Is it due to an inherent weakness, or is it a social phenomenon? The education
ministry of Baden-Württemberg commissioned a study by educationists which
investigates this fact. Its conclusion is that girls’ schools offer a more
favourable atmosphere for girls’ development. The reason is that in any school
with boys, children spend considerable energy establishing a space in a
competitive and often conflictual social field; girls save on that energy in a
girls’ school where aggression is less prized. Psychological studies indicate
that under stress, girls become introverted and sensitive, whereas boys become
active, aggressive and unstable.
The difference is most striking in the intervals. In
schools where boys are present, recesses are noisy, and children are
hyperactive. These characteristics also exhibit themselves at outings and
visits, to the despair of accompanying teachers and drivers. In subjects that
require deep, individual submersion, such as literature, music and art, boys
are unwilling to sit down and bury themselves.

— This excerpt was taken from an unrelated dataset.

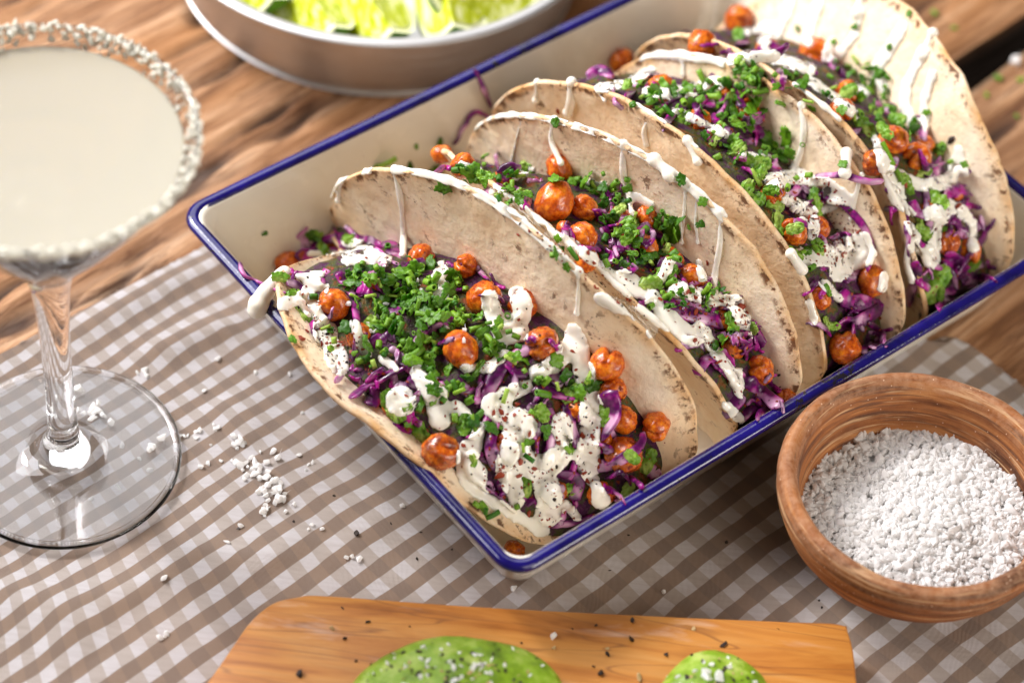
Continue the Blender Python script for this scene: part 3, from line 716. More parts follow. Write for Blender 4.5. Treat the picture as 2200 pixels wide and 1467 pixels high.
CAB = [
 (1, [(650, 548), (690, 523), (760, 510), (815, 522), (838, 552)], .10, 'long arched purple cabbage shred against the left end of the front back wall'),
 (1, [(632, 550), (700, 548), (780, 550), (850, 545)], .20, 'broad magenta cabbage wedge under sauce at the left of the front taco'),
 (1, [(513, 565), (524, 592), (560, 608), (612, 632)], .06, 'thin pink cabbage shred poking over the short blue rim'),
 (1, [(628, 588), (660, 600), (700, 612)], .13, 'short magenta cabbage piece beside the left chickpea'),
 (1, [(726, 588), (742, 612), (762, 640)], .10, 'small curled purple cabbage tip above the herb pile'),
 (1, [(935, 684), (912, 712), (888, 748)], .12, 'pale pink cabbage shred standing up out of the herb pile'),
 (1, [(764, 650), (768, 710), (760, 780)], .10, 'dark purple shred running down through the sauce at left'),
 (1, [(852, 752), (880, 790), (925, 832), (962, 850)], .13, 'purple cabbage shred curving past the sauce left of centre'),
 (1, [(752, 858), (795, 826), (845, 802), (882, 776)], .14, 'dark pointed cabbage shred lying at the near tortilla edge'),
 (1, [(1205, 738), (1135, 752), (1085, 785), (1055, 830), (1045, 880), (1060, 905)], .15, 'long purple cabbage arc sweeping round the middle of the front taco'),
 (1, [(1030, 850), (1042, 895), (1022, 940)], .09, 'narrow purple shred between two sauce streaks'),
 (1, [(1068, 900), (1056, 960), (1072, 1015)], .13, 'dark purple shred below the middle of the front taco'),
 (1, [(1032, 972), (1006, 990), (1020, 1030), (1065, 1060), (1105, 1098)], .07, 'curly bright magenta shred near the near tortilla edge'),
 (1, [(1388, 928), (1372, 958), (1335, 988), (1290, 1000), (1248, 1012)], .14, 'bright magenta cabbage shred lying over the large orange chickpea'),
 (1, [(1300, 1026), (1338, 1012), (1352, 1040), (1330, 1066), (1296, 1058)], .07, 'purple cabbage ringlet at the right end of the front taco'),
 (1, [(1318, 1072), (1352, 1062), (1380, 1050), (1345, 1018)], .06, 'outer purple curl beside the cabbage ringlet'),
 (1, [(1160, 1108), (1195, 1124), (1238, 1118), (1278, 1104)], .09, 'purple shred lying along the lowest corner of the front taco'),
 (1, [(1302, 838), (1318, 885), (1296, 950)], .26, 'broad shiny purple cabbage piece by the right chickpeas'),
 (1, [(1232, 850), (1226, 900), (1240, 960)], .20, 'very dark cabbage piece right of centre between sauce streaks'),
 (1, [(1165, 880), (1190, 930), (1175, 1000)], .20, 'very dark cabbage piece left of the long sauce streak'),
 (1, [(1150, 830), (1200, 850), (1260, 858)], .14, 'dark cabbage strip under the parsley sprig'),
 (1, [(1190, 1010), (1240, 1030), (1230, 1075)], .13, 'purple cabbage strip near the lower right end'),
 (2, [(1415, 640), (1465, 672), (1530, 688), (1590, 690)], .20, 'broad purple cabbage strip under speckled sauce in the second taco'),
 (2, [(1572, 652), (1605, 700), (1640, 745)], .20, 'pale edged cabbage strip hanging at the back wall of the second taco'),
 (2, [(1412, 620), (1436, 655), (1470, 668)], .10, 'thin purple shred beside the near edge of the second taco'),
 (2, [(1510, 720), (1548, 730), (1590, 726)], .12, 'lined purple cabbage layer under the second taco sauce'),
 (2, [(1545, 765), (1560, 800), (1590, 830)], .12, 'pale purple shred near the right end of the second taco'),
 (2, [(1600, 812), (1635, 845), (1676, 878)], .17, 'striped purple cabbage piece fanned toward the blue rim'),
 (2, [(1588, 905), (1608, 880), (1640, 872), (1625, 905)], .10, 'crinkled magenta cabbage edge at the blue rim'),
 (2, [(1322, 500), (1318, 530), (1325, 558)], .06, 'thin upright purple shred in the middle of the second taco'),
 (2, [(1300, 405), (1318, 422), (1310, 440)], .11, 'small pale magenta shred behind the chickpea pile'),
 (2, [(1018, 148, .1), (1035, 185, .15), (1052, 232, .2)], .06, 'dark shred hanging down the inner back wall of the tray'),
 (2, [(1052, 250, .2), (1015, 242, .15), (995, 272, .15), (972, 312, .1)], .06, 'bent dark shred against the inner back wall of the tray'),
 (3, [(1262, 172), (1290, 152), (1318, 172)], .14, 'blurred pale purple cabbage curl at the left tip of the third taco'),
 (3, [(1750, 378, .3), (1810, 370, .5), (1870, 376, .5), (1902, 388, .4)], .09, 'purple shred laid across the back wall edge of the third taco'),
 (3, [(1745, 422), (1800, 430), (1850, 475), (1876, 535), (1862, 585)], .10, 'long arched purple shred framing a lobe of sauce'),
 (3, [(1795, 636), (1840, 650), (1890, 660), (1845, 690), (1792, 700)], .22, 'wide folded cabbage leaf piece with pale faces in the third taco'),
 (3, [(1862, 690), (1890, 716), (1900, 740)], .09, 'small purple shred at the right end of the third taco'),
 (3, [(1690, 430), (1730, 440), (1760, 420)], .10, 'purple shred beside the speckled sauce in the third taco'),
 (4, [(1556, 62), (1560, 95), (1545, 118)], .12, 'blurred purple shred beside the highest chickpea'),
 (4, [(1462, 70), (1480, 84), (1470, 105)], .14, 'blurred pale cabbage curl at the left tip of the rearmost taco'),
 (4, [(1610, 122), (1660, 122), (1696, 92)], .16, 'blurred magenta cabbage strip at the left of the rearmost taco'),
 (4, [(1942, 440), (1950, 500), (1955, 560)], .09, 'purple shred running down inside the near wall of the rearmost taco'),
 (4, [(1968, 560), (1966, 610), (1950, 655)], .15, 'pale pink and purple shred draped over the near wall of the rearmost taco'),
 (4, [(2108, 460), (2116, 505), (2085, 548), (2054, 590)], .09, 'long bent purple shred at the right end of the rearmost taco'),
 (4, [(2040, 470), (2062, 492), (2076, 512)], .11, 'short purple shred near the orange chickpea at the far right'),
 (4, [(2022, 560), (2046, 590), (2050, 625)], .06, 'thin purple shred near the long rim at the far right'),
 (4, [(2064, 604), (2100, 596), (2140, 606)], .12, 'flat purple cabbage piece at the far right end by the blue rim'),
]
newc = []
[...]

In the subjects at which boys are better, such as
mathematics and sciences, girls do better when educated separately. The girls
who enter university courses in information technology come overwhelmingly from
girls’ schools; so do girls who enter managerial and supervisory grades in
later life. This can be related to the fact that the roles of leaders in
coeducational schools (monitors, editors of school magazines, organizers of
events) are mainly filled by boys.
Do these generalizations, based on German reality, apply
to India? There is no doubt that boys, and in later life men, dominate public
life and institutions as much in India as in Germany. Boys’ behaviour at school
is perhaps less violent and destructive in India than in Germany. But this may
be related to the lower spread of education. As education spreads downwards
from the middle class to the poor, the standards of boys’ behaviour also
change. Boys take after fathers. If the fathers have a hard struggle in life,
if they regard fighting for their place to be the norm, their aggressiveness
will be inherited by their sons. In households that are better off, where the
struggle for survival is not so harsh, where conflicts are more muted, boys
also grow up more civilized.
Many traditional families in India are unwilling to send
girls to school. Girls in Gujarat are entitled to free schooling, but still,
less than half of them go to school.
We may regard this the result of their families’

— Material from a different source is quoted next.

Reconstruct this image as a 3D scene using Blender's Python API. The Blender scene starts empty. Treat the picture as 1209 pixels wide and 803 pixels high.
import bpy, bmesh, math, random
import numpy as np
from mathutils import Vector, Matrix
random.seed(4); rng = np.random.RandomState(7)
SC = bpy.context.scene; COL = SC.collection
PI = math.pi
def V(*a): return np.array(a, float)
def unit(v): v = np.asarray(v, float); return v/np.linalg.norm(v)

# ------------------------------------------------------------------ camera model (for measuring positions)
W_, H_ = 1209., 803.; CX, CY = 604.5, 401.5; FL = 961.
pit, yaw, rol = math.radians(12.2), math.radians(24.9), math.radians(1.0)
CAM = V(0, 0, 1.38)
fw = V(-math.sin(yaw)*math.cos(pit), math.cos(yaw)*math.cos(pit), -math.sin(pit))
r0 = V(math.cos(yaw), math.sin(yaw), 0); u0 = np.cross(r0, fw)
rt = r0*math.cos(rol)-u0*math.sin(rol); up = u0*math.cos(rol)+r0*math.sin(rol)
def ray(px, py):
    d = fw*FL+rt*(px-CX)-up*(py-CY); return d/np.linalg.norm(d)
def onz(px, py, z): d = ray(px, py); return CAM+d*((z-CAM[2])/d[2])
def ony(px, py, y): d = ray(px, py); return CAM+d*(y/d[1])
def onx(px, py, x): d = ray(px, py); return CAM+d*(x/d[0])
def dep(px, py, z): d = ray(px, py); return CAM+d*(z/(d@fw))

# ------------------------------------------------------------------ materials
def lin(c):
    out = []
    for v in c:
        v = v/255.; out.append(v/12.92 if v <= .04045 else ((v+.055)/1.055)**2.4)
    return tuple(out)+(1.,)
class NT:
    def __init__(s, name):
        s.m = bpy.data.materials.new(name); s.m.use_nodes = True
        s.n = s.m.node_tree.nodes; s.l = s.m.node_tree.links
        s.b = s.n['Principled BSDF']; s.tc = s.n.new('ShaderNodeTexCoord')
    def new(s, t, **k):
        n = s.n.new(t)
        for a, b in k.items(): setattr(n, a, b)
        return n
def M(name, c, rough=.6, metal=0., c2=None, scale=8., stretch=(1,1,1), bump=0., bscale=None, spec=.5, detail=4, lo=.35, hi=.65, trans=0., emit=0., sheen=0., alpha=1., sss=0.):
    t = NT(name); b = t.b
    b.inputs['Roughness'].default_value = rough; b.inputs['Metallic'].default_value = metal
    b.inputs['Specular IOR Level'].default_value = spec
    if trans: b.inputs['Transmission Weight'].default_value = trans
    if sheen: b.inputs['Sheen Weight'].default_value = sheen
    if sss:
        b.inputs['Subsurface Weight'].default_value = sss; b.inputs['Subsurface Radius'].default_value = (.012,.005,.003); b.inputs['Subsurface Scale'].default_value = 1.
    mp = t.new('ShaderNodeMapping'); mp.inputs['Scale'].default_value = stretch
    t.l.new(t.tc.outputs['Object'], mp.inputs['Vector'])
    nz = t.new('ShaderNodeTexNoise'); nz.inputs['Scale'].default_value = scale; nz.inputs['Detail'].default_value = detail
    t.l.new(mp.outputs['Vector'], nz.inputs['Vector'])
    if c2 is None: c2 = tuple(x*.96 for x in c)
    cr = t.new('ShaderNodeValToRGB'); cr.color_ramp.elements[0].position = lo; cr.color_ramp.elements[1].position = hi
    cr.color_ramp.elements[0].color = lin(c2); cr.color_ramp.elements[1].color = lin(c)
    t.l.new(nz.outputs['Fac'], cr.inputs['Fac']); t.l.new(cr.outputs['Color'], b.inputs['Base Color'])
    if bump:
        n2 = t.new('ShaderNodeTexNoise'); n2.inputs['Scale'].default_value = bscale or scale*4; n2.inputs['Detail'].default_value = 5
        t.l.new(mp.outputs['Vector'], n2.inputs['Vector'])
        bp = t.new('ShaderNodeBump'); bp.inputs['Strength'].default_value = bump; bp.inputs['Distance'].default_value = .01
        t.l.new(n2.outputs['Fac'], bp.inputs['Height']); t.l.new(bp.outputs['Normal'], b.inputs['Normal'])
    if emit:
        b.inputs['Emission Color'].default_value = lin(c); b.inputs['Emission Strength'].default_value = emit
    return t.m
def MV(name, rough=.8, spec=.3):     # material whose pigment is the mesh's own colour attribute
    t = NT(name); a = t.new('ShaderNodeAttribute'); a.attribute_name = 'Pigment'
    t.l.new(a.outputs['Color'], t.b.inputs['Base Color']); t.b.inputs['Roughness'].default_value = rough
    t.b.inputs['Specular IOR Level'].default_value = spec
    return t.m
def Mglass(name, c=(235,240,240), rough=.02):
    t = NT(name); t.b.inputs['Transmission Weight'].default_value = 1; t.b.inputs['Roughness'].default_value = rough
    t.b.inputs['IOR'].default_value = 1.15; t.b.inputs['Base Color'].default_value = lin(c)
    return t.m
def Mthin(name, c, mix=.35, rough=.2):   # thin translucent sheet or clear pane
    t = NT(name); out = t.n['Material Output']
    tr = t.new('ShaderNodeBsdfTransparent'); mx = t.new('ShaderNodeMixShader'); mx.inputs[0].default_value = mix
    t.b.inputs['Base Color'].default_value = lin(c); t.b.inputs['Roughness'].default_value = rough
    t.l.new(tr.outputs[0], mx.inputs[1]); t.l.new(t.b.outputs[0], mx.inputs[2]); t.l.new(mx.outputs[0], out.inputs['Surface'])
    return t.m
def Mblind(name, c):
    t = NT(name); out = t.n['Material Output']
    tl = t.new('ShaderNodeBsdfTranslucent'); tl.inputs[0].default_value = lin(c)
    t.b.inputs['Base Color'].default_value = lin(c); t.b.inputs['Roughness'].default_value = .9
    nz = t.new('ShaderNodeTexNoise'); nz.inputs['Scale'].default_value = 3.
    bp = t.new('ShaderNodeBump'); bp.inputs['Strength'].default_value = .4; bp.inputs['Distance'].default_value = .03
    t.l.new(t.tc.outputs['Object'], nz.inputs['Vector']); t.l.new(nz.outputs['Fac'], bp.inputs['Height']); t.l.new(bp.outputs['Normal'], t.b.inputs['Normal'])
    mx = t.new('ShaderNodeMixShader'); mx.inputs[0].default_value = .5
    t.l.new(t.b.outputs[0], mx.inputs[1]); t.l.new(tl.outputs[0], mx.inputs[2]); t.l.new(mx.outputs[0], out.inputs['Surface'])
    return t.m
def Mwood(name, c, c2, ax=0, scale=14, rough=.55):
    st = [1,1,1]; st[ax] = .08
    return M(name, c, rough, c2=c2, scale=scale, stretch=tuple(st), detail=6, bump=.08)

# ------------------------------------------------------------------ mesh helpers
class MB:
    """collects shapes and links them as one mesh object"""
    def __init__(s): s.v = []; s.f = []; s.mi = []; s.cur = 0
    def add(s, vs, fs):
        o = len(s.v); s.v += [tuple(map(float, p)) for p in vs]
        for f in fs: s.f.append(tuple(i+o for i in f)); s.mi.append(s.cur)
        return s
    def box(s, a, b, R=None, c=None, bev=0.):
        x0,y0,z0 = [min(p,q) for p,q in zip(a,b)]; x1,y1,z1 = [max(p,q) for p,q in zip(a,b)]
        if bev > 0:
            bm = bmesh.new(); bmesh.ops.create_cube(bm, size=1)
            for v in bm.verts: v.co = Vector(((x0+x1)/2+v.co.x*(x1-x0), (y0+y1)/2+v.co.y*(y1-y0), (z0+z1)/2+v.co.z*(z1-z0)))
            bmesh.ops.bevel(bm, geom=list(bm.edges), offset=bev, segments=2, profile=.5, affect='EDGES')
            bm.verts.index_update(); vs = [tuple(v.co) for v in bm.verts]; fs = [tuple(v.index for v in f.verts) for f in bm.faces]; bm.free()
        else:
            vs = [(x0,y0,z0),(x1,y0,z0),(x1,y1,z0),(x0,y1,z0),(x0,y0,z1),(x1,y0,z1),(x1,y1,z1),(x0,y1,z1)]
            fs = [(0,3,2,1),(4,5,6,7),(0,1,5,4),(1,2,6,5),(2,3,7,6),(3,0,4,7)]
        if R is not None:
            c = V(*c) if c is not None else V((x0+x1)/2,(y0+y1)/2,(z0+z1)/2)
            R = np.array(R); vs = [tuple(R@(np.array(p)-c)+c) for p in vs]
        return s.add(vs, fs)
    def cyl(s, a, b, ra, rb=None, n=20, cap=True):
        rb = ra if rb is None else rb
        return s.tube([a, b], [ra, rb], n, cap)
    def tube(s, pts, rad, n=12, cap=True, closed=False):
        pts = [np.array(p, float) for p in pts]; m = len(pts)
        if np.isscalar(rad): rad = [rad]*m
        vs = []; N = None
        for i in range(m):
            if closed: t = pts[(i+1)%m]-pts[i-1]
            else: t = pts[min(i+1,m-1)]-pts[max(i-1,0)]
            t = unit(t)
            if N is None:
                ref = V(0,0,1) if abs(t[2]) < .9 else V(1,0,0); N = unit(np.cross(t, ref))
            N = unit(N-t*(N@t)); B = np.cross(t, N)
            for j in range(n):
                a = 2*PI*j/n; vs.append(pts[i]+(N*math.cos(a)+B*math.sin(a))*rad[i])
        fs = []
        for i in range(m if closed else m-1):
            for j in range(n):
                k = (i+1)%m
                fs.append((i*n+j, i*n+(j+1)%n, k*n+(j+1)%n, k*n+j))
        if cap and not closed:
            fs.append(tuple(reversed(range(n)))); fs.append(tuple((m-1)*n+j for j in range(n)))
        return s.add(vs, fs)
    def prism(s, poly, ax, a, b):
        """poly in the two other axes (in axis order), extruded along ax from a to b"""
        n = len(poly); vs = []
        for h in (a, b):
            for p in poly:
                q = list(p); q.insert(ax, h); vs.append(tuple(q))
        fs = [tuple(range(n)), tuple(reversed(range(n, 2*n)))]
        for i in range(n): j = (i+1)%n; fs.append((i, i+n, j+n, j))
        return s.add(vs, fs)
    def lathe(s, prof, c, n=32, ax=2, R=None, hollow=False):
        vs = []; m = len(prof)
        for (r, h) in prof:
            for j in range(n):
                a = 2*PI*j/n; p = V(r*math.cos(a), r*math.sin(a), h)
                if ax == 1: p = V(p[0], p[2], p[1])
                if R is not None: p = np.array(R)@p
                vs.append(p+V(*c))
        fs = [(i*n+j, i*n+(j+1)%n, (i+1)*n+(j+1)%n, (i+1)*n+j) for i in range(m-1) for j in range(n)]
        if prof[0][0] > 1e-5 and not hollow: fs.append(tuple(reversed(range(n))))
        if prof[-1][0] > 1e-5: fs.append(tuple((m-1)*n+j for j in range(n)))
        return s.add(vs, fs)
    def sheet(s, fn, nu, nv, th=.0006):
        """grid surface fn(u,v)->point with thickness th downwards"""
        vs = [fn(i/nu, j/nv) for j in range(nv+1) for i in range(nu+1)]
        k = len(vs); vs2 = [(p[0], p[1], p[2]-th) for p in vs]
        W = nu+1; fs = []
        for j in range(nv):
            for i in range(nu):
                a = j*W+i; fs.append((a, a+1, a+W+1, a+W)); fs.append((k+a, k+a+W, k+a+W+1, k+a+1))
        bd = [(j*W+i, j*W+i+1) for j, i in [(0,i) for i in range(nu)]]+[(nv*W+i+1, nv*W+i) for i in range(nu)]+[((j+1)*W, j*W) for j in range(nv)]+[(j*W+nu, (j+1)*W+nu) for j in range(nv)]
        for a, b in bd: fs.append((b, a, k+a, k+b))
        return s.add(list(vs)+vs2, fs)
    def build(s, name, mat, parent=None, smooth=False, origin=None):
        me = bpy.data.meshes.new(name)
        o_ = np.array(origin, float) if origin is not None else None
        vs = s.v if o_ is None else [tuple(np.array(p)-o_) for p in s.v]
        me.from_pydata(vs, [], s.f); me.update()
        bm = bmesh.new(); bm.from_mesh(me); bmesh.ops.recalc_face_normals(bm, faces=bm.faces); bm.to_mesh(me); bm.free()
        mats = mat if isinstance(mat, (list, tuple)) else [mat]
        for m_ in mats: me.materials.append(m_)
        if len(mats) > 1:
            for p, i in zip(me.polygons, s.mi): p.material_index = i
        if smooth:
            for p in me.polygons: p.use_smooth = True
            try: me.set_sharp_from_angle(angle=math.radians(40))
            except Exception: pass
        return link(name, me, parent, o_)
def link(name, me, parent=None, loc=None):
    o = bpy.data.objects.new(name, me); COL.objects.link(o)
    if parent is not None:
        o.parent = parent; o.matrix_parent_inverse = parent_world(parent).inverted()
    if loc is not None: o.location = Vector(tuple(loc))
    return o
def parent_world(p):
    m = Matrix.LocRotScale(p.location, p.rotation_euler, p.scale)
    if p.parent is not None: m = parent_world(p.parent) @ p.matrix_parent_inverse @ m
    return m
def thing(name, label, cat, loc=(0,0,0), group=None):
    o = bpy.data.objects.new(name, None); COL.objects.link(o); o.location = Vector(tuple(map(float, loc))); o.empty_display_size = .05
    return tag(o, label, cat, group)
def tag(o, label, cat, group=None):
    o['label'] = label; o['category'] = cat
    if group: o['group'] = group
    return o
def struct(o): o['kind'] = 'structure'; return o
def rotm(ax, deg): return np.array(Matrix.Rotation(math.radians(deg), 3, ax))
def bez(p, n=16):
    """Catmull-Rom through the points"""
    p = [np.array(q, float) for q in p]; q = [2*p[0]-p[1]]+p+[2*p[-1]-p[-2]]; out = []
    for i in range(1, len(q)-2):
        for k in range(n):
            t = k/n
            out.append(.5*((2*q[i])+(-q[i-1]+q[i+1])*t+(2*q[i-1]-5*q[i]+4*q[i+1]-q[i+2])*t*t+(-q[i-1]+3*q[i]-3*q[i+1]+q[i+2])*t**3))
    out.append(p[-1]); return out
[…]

undeniable backwardness. In a society where the majority of women are
illiterate, illiteracy cannot be socially shaming. But in reaching such a snap
judgment, we are perhaps missing something of our social reality. These
backward families are afraid that their daughters will be “dishonoured” – that
their names will be so tarnished that they would not find husbands. But there
are degrees of dishonour, all the way from eve teasing to rape. Delhi is
notorious for eve teasing; although other cities do not get into the press with
the same frequency, horrific incidents are reported from them from time to
time.
It is right, even for backward families, to expect that
their daughters should not have to suffer any of these in the course of
education. It is possible that Indian boys create an environment in schools
which is as deleterious to girls’ development as it is in Germany. So what
should be our solution? Purdah? Purdah may be acceptable to a large proportion
of our population; but in an unequal society which we are trying to make less
so, it is unacceptable as a part of social policy. Even if women get separate
education, it must be equal.
This is why I am against separate women’s schools and
colleges. I have often given talks in women’s colleges. Our male students are
in general inarticulate, lacking in quick response, public speaking ability,
and self-confidence; but the atmosphere in women’s colleges is funereal. Often
there are no questions after the talk; if there are, they seldom show a brain
ticking away. The Germans find their women more reflective; I still have to
find them in India.
My solution is separate boys’ schools. Boys should have to
qualify for admission to coeducational schools. They should have to take a
test. It would involve being able to sit quietly and work alone for two hours
at a time. It would require being able to talk intelligently with girls for 15
minutes. It may involve ballroom dancing.
The rest of the boys should be sent to corrective schools.
They should have a chance every year to take the qualifying examination and be
admitted to a coeducational school. But until they pass it, they should be
confined to boys’ schools. And as long as they are not qualified to be coeducated,
they should not be admitted to university buses, or students’ canteens, or to
any public facilities where men and women mingle. Believe me, if coeducation
comes at a price, boys will give their lives to be with girls.